The frankness of the images had an immediate impact on her. “You can imagine, I was quite shocked. Their drawings were quite telling; 98 percent of them were about attacks. I had to control my emotions. I’m a mother. To see these images from small children… I had to choke back tears. No child should have to carry around such memories.”
Despite the emotional power of the images, she strove to approach the project logically. “I wanted to make sure it was their own testimony, not a collective memory,” she said. “So I talked to individual children about their drawings, to confirm the details. I spoke to approximately two-thirds of the 500.”
The drawings are part of the case being made against the government of Sudan at the International Criminal Court. “Supporting evidence is probably too strong a term” for the images, Schmitt said.

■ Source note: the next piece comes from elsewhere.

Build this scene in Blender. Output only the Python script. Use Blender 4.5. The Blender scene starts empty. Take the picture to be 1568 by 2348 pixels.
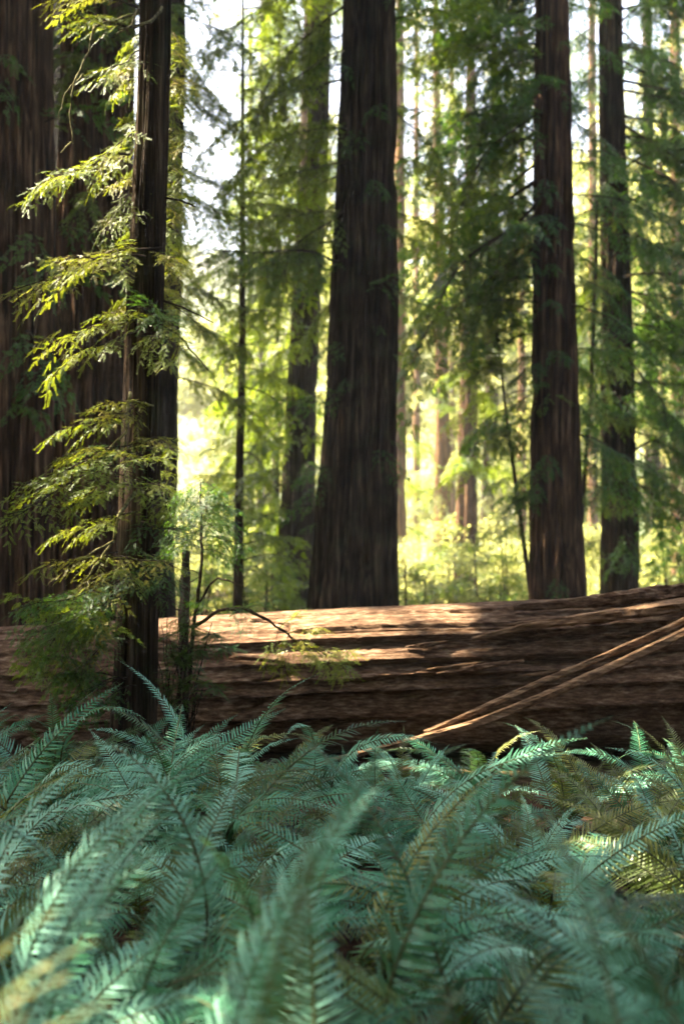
import bpy, math, random
import numpy as np
from mathutils import Vector, Matrix, Euler

random.seed(7)
R = math.radians
scene = bpy.context.scene
COL = scene.collection

# ------------------------------------------------------------------ camera
CAM_H, FPX, CU, CV, PITCH = 1.65, 3261.0, 784.0, 1174.0, R(1.86)
cam_data = bpy.data.cameras.new('camera')
cam = bpy.data.objects.new('camera', cam_data)
COL.objects.link(cam)
cam.location = (0, 0, CAM_H)
cam.rotation_euler = (R(90) + PITCH, 0, 0)
cam_data.sensor_fit = 'VERTICAL'
cam_data.sensor_height = 36.0
cam_data.lens = 50.0
cam_data.clip_start = 0.05
cam_data.clip_end = 3000
cam_data.dof.use_dof = True
cam_data.dof.focus_distance = 8.2
cam_data.dof.aperture_fstop = 2.0
scene.camera = cam

# ------------------------------------------------------------------ sky, sun, exposure
SUN_AZ, SUN_EL = R(-74), R(52)          # azimuth from +Y towards +X
SUN = Vector((math.sin(SUN_AZ) * math.cos(SUN_EL), math.cos(SUN_AZ) * math.cos(SUN_EL), math.sin(SUN_EL)))
world = bpy.data.worlds.new('World')
scene.world = world
world.use_nodes = True
nt = world.node_tree
nt.nodes.clear()
sky = nt.nodes.new('ShaderNodeTexSky')
sky.sky_type = 'NISHITA'
sky.sun_disc = False
sky.sun_elevation = SUN_EL
sky.sun_rotation = SUN_AZ
sky.air_density = 0.8
sky.dust_density = 4.5
sky.ozone_density = 0.6
bg = nt.nodes.new('ShaderNodeBackground')
bg.inputs[1].default_value = 0.085
wo = nt.nodes.new('ShaderNodeOutputWorld')
nt.links.new(sky.outputs[0], bg.inputs[0])
nt.links.new(bg.outputs[0], wo.inputs[0])
sun_data = bpy.data.lights.new('sun', 'SUN')
sun_data.energy = 5.0
sun_data.angle = R(0.5)
sun_data.color = (1.0, 0.86, 0.66)
sun = bpy.data.objects.new('sun', sun_data)
COL.objects.link(sun)
sun.rotation_euler = SUN.to_track_quat('Z', 'Y').to_euler()
sun.location = (-20, 20, 40)

scene.view_settings.view_transform = 'Standard'
scene.view_settings.look = 'None'
scene.view_settings.exposure = 3.65
scene.view_settings.gamma = 1.0
scene.view_settings.use_curve_mapping = False
cy = scene.cycles
cy.use_denoising = True
cy.max_bounces = 5
cy.diffuse_bounces = 2
cy.glossy_bounces = 2
cy.transmission_bounces = 4
cy.volume_bounces = 1
cy.sample_clamp_indirect = 6.0
cy.use_adaptive_sampling = True
cy.adaptive_threshold = 0.02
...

Rather, the drawings were a means of “weaving a picture” of Darfur’s strife.
Court officials, she said, are using the drawings rather than testimony, because they “don’t want to subject the children to re-opening their wounds.” The alleged perpetrators of those wounds, known as ‘Janjaweed,’ have yet to be apprehended.
The janjaweed, she contended, “are brainwashed that this is a jihad [‘holy war’]; they are doing it for Allah.” However, she noted a tragic irony: “Most of the victims are Muslims.”
Increased attention on the situation, she said, has had some effect. “As long as we have our eye on them, a full-fledged attack may be prevented.” But the measures which have been taken so far, she said, are inadequate.
A United Nations resolution was proposed, which would have made Darfur a ‘no-fly zone,’ and disarmed the janjaweed. The Sudanese government objected to these conditions; they also stipulated that no Western nations be involved in the UN operation. The government, she maintained, has been “stalling” the UN.
A Hybrid Force, combining UN and African Union troops has been proposed, and is scheduled to go to Darfur early next year. They will be able to protect civilians, but not respond to any attacks with force. Consequently, she contended, the Hybrid Force is “a tiger without teeth. I think they should have the power to disarm the janjaweed.”
Schmitt is not entirely pessimistic. “I do see hope — if the Western governments have the political will to do something.” Failing that, she maintained, “this is on its way to becoming another Rwanda. It’s a slow ethnic cleansing — a slow genocide.”
While her faith has sustained her in this endeavour, she said she had not initially sought to do this kind of work for God. “I didn’t go looking for it; it came looking for me. I was pretty naive about what was going on in Darfur.
“I was reminded of the work of Brother Andrew, and of how Dutch people helped hide Jews during World War II. It seemed the Lord was putting this in front of me.”
Aside from the difficulty of the task, she was daunted by the response of some fellow believers. “Some in the Christian community, at one time, opposed my work; but now they don’t. At first, they couldn’t understand why I would put myself in harm’s way.”
The work will likely get more intense. “My promise to the children was to give them a voice.” The next step, she said, will be to provide a similar platform for some of the adult victims — specifically, “the women, many of whom have suffered from rape.”